The Earl Wentz and William Watkins Foundation is currently in residence at Winterfield Elementary School in Charlotte, NC. We have created a progressive and challenging curriculum for second grade students to introduce them to the creative process while working to increase their reading skills.
Our focus involves recognition and development of the imagination, daily work on the five senses, discovery and application of elements of story in creating small scenes, role-playing, learning to present in front of groups, and work with concepts of "similar" and "different" in fairy tales and fables from diverse cultural origins.
Integrating song and movement into our work, we use creative play to help children learn and grow,
develop social intelligence, and create their own stories and scenes as they discover the delights of the worlds within them and around them.

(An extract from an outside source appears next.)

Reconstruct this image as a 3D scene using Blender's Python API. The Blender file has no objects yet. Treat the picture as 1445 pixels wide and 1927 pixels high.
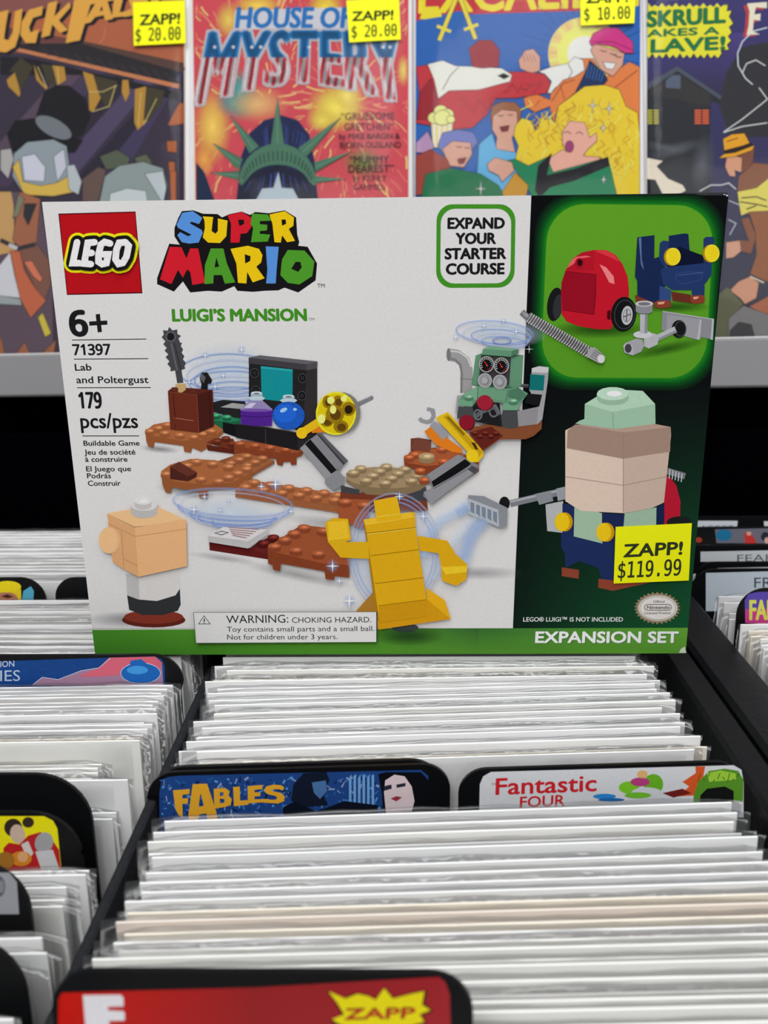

The program developed out of discussions between Winterfield Elementary School principal Regina Boyd and foundation chairman William Watkins in Autumn 2013 as a follow-up to our Summer Musical Theatre Workshop that was held in August 2013 in partnership with the school and the Communities In School organization. The foundation wanted to see how we could expand our work with young Charlotte-area students and principal Boyd was eager to continue our association as well as to advance her goals of more integration of the arts into her school's curriculum. "I want my students to have as many opportunities to engage in learning as well as being exposed to the arts and all that our neighborhood and city have at their disposal," Boyd said in a recent communication with Watkins.
Watkins says about the program, "I am thrilled to be working with the students at Winterfield and with fine educators on the order of Ms. Boyd and [second-grade teacher] Zoe Riebli. Ms. Boyd
totally gets the importance of arts education and has had other successes in bringing arts education to the Winterfield students, particularly with the "adoption" of the school by the Charlotte Symphony and the instruction the symphony provides the students. I believe firmly that our foundation's approaches dovetail beautifully with her goals. The students are so eager to learn and are making great progress in the short time we've been there. Ms. Riebli is terrific about working together to see that our programs complement each other so that the students reap the rewards of our mutual efforts."
"Thank you so much for [working with] our class...The students love you!" Ms. Riebli recently told Watkins. The feeling is definitely mutual from the foundation to the school and the twenty-one students we are currently privileged to work with.